[Dataset excerpt start]
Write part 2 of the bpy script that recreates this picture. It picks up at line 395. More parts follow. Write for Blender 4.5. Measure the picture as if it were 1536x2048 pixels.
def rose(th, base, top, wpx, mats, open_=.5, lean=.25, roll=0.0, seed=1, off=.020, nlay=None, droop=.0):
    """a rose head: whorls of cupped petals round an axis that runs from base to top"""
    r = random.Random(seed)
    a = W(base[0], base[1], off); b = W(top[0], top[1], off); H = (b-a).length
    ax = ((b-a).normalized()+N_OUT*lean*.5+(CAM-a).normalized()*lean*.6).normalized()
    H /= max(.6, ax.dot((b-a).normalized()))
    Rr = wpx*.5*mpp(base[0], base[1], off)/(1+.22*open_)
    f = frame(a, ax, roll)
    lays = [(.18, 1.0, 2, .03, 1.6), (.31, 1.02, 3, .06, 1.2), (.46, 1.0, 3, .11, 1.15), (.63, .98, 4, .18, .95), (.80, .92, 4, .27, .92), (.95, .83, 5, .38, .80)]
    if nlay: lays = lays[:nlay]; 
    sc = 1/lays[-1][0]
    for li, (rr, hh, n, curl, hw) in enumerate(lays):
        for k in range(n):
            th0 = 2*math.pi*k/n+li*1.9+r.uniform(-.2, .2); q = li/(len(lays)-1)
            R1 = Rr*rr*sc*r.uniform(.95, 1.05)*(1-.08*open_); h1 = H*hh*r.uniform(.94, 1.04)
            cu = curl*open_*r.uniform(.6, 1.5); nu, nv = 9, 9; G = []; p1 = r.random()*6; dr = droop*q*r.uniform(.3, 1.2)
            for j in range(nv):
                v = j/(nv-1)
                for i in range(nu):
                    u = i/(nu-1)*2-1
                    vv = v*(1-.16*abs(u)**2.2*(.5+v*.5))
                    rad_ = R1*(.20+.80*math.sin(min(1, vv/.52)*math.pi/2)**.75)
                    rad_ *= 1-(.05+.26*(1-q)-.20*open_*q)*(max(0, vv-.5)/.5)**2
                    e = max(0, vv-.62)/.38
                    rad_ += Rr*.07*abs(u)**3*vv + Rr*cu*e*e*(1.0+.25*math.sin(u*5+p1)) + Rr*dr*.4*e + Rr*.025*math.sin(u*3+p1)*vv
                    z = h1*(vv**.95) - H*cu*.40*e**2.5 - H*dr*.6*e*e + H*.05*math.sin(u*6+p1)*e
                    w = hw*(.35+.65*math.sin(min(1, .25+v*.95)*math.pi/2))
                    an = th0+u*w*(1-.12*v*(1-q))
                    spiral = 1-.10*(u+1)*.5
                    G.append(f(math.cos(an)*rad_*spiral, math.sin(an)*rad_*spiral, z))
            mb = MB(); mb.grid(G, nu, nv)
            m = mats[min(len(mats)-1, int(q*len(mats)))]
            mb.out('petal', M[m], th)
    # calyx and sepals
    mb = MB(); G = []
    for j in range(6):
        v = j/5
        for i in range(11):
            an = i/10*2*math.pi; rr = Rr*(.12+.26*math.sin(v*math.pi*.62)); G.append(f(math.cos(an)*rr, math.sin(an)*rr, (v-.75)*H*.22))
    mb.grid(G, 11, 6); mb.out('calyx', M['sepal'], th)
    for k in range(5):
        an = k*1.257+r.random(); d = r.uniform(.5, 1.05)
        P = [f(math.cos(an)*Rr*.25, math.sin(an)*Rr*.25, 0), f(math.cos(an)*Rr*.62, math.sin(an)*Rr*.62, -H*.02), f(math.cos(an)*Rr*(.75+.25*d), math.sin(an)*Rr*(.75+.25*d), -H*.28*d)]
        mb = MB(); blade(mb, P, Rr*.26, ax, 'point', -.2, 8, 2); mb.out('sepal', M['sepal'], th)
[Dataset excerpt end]
Exercise requirements:
Retype all the material above precisely, with no line left out.

Task solution:
Write part 2 of the bpy script that recreates this picture. It picks up at line 395. More parts follow. Write for Blender 4.5. Measure the picture as if it were 1536x2048 pixels.
def rose(th, base, top, wpx, mats, open_=.5, lean=.25, roll=0.0, seed=1, off=.020, nlay=None, droop=.0):
    """a rose head: whorls of cupped petals round an axis that runs from base to top"""
    r = random.Random(seed)
    a = W(base[0], base[1], off); b = W(top[0], top[1], off); H = (b-a).length
    ax = ((b-a).normalized()+N_OUT*lean*.5+(CAM-a).normalized()*lean*.6).normalized()
    H /= max(.6, ax.dot((b-a).normalized()))
    Rr = wpx*.5*mpp(base[0], base[1], off)/(1+.22*open_)
    f = frame(a, ax, roll)
    lays = [(.18, 1.0, 2, .03, 1.6), (.31, 1.02, 3, .06, 1.2), (.46, 1.0, 3, .11, 1.15), (.63, .98, 4, .18, .95), (.80, .92, 4, .27, .92), (.95, .83, 5, .38, .80)]
    if nlay: lays = lays[:nlay]; 
    sc = 1/lays[-1][0]
    for li, (rr, hh, n, curl, hw) in enumerate(lays):
        for k in range(n):
            th0 = 2*math.pi*k/n+li*1.9+r.uniform(-.2, .2); q = li/(len(lays)-1)
            R1 = Rr*rr*sc*r.uniform(.95, 1.05)*(1-.08*open_); h1 = H*hh*r.uniform(.94, 1.04)
            cu = curl*open_*r.uniform(.6, 1.5); nu, nv = 9, 9; G = []; p1 = r.random()*6; dr = droop*q*r.uniform(.3, 1.2)
            for j in range(nv):
                v = j/(nv-1)
                for i in range(nu):
                    u = i/(nu-1)*2-1
                    vv = v*(1-.16*abs(u)**2.2*(.5+v*.5))
                    rad_ = R1*(.20+.80*math.sin(min(1, vv/.52)*math.pi/2)**.75)
                    rad_ *= 1-(.05+.26*(1-q)-.20*open_*q)*(max(0, vv-.5)/.5)**2
                    e = max(0, vv-.62)/.38
                    rad_ += Rr*.07*abs(u)**3*vv + Rr*cu*e*e*(1.0+.25*math.sin(u*5+p1)) + Rr*dr*.4*e + Rr*.025*math.sin(u*3+p1)*vv
                    z = h1*(vv**.95) - H*cu*.40*e**2.5 - H*dr*.6*e*e + H*.05*math.sin(u*6+p1)*e
                    w = hw*(.35+.65*math.sin(min(1, .25+v*.95)*math.pi/2))
                    an = th0+u*w*(1-.12*v*(1-q))
                    spiral = 1-.10*(u+1)*.5
                    G.append(f(math.cos(an)*rad_*spiral, math.sin(an)*rad_*spiral, z))
            mb = MB(); mb.grid(G, nu, nv)
            m = mats[min(len(mats)-1, int(q*len(mats)))]
            mb.out('petal', M[m], th)
    # calyx and sepals
    mb = MB(); G = []
    for j in range(6):
        v = j/5
        for i in range(11):
            an = i/10*2*math.pi; rr = Rr*(.12+.26*math.sin(v*math.pi*.62)); G.append(f(math.cos(an)*rr, math.sin(an)*rr, (v-.75)*H*.22))
    mb.grid(G, 11, 6); mb.out('calyx', M['sepal'], th)
    for k in range(5):
        an = k*1.257+r.random(); d = r.uniform(.5, 1.05)
        P = [f(math.cos(an)*Rr*.25, math.sin(an)*Rr*.25, 0), f(math.cos(an)*Rr*.62, math.sin(an)*Rr*.62, -H*.02), f(math.cos(an)*Rr*(.75+.25*d), math.sin(an)*Rr*(.75+.25*d), -H*.28*d)]
        mb = MB(); blade(mb, P, Rr*.26, ax, 'point', -.2, 8, 2); mb.out('sepal', M['sepal'], th)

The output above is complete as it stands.